Urbanspoon reveals the quirky origins of famous foods -slide0
Courtesy of Urbanspoon

Have you ever wondered where that delicious hot dog you’re munching on originated from? Probably not while you’re eating, it’s tough to think of anything when what you’re eating is so yummy. But for all of you curious food junkies, restaurant discovery app Urbanspoon has broken down where some of our favorite foods got their start.

Attached to this article are images of the foods below. Also, check out Urbanspoon for the full list, here are five of our favorites:

Chimichanga, Tucson, Arizona. Though there is some controversy regarding its exact restaurant of origin, Tucson claims the food as its own. Chimichangas are deep fried burritos, whose popularity has exploded out of the Southwest and around the world.

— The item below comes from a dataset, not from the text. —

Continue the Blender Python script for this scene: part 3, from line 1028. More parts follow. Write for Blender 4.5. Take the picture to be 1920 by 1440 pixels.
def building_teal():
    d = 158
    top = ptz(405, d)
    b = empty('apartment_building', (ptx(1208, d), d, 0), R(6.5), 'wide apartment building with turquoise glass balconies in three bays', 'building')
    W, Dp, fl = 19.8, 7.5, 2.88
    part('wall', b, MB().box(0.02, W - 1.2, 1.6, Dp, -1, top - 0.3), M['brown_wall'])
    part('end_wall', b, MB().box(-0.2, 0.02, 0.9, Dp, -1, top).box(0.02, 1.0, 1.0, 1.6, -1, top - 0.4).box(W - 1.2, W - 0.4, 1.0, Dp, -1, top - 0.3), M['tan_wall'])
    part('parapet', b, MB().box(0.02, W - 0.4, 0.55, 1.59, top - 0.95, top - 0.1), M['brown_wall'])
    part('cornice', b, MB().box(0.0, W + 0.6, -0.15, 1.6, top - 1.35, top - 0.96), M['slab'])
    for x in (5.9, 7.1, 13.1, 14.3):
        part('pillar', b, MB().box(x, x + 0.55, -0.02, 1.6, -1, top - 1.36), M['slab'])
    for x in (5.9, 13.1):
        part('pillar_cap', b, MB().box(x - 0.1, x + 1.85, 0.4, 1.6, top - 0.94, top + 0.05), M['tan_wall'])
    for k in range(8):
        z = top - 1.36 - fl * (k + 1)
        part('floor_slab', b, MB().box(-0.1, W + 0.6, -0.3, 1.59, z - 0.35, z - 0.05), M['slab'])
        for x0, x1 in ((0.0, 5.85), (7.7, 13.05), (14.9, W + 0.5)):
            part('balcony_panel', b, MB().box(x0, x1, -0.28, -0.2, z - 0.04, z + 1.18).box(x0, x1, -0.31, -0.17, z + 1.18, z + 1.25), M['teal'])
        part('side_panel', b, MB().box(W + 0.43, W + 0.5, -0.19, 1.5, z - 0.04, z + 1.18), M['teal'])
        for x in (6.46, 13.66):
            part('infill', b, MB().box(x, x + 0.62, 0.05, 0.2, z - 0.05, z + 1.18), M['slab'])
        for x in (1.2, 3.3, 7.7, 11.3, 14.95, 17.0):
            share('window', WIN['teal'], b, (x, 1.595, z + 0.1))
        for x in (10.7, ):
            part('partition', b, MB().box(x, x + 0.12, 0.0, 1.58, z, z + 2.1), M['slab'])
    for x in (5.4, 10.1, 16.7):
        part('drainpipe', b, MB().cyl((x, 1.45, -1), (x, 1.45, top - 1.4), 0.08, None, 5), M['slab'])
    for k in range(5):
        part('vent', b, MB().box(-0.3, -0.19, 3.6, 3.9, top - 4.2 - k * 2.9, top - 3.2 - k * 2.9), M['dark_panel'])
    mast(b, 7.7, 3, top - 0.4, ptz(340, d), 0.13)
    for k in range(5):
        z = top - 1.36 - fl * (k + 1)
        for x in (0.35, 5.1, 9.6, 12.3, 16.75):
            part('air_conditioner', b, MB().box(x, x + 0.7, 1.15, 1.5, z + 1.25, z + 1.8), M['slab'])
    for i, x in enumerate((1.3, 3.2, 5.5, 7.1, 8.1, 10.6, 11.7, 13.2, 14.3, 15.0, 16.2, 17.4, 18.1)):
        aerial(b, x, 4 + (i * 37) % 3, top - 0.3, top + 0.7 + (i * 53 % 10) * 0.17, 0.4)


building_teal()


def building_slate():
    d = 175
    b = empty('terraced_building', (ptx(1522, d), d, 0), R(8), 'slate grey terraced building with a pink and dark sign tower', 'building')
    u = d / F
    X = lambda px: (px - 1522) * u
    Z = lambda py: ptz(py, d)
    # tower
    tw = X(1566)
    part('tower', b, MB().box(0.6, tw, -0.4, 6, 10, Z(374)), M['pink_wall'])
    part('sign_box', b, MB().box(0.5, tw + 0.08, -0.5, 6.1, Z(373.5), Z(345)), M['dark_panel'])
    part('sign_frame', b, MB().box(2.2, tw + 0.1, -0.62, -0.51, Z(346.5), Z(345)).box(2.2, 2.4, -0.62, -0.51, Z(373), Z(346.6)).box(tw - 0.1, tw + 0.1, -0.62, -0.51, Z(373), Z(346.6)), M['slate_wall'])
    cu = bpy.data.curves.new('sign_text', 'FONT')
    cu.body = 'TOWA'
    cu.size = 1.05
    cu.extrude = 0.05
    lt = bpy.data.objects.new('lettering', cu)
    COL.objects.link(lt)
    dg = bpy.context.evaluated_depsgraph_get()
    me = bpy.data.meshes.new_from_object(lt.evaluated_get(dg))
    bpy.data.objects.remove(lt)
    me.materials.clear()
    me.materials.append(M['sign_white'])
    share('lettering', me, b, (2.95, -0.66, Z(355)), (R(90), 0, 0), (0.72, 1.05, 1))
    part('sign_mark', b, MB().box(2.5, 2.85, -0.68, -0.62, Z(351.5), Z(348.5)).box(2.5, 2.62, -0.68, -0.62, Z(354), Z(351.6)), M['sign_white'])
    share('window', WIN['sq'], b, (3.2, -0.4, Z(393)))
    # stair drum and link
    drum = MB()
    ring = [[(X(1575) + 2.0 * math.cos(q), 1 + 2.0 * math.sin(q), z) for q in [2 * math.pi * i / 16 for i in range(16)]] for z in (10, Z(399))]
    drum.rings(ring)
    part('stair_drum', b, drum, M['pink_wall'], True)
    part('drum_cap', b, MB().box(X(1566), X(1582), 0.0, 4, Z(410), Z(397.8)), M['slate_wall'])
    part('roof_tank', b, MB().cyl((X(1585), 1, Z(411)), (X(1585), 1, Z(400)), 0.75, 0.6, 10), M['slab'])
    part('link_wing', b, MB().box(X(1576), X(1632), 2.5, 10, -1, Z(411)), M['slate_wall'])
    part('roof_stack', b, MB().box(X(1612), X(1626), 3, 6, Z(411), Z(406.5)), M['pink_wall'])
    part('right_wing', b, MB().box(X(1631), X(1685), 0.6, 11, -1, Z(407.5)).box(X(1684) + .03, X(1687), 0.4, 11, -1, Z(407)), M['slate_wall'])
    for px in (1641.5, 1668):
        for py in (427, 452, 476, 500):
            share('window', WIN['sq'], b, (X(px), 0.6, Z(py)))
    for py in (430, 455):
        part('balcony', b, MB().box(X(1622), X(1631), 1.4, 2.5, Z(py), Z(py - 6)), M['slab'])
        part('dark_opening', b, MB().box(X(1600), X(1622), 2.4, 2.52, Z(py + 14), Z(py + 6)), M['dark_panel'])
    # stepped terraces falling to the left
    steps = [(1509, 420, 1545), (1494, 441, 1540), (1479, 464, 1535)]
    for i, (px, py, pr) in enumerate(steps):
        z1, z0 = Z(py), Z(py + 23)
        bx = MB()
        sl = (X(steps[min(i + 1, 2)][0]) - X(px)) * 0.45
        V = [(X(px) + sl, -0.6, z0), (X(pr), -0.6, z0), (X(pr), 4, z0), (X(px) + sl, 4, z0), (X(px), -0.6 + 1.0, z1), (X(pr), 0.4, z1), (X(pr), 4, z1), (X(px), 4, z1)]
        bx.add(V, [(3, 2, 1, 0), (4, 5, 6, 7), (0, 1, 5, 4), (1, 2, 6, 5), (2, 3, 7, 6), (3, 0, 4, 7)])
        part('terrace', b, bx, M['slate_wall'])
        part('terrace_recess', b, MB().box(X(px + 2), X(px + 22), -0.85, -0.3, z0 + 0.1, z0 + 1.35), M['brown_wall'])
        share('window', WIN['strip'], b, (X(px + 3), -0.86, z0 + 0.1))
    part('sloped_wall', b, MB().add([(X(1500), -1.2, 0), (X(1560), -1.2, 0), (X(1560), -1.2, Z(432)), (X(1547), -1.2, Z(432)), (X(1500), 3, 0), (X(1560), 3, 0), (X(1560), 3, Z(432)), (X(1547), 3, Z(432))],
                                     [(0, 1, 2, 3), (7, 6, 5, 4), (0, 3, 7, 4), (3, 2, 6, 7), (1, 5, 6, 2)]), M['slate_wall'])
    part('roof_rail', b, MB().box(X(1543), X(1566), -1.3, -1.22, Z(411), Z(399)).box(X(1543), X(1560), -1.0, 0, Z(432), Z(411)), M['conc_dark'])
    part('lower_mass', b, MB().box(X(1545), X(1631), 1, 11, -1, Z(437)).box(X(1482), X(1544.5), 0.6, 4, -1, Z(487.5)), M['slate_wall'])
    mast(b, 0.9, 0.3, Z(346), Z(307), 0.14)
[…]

The Ramen burger, Brooklyn, New York. One of the year’s hottest foods offers a fresh take on an old classic. A foodie favorite, the Ramen burger’s fried noodle bun is a can’t-miss.

Corn Dog, Texas. The Corn Dog came to be in Texas in the 1920s, but its well-known stick didn’t come until later. Corn dogs in their current fashion became popular when they surfaced at the Texas State Fair later in the decade.

Chicken and Waffles, Pennsylvania Dutch country. A long-time favorite in the Southern parts of the country, Chicken and Waffles actually originated in Pennsylvania Dutch country. Many restaurants serve the dish as a large waffle topped with a fried chicken breast smothered in syrup.

Hamburger, New Haven, Connecticut. Despite roots in Hamburg, Germany, the modern hamburger is all-American. Created in the 1900s, the hamburger is credited to New Haven’s Louis’ Lunch restaurant. Though others have tried to claim it, the Library of Congress officially awards the creation of the Hamburger to Louis Lassen and his Connecticut diner.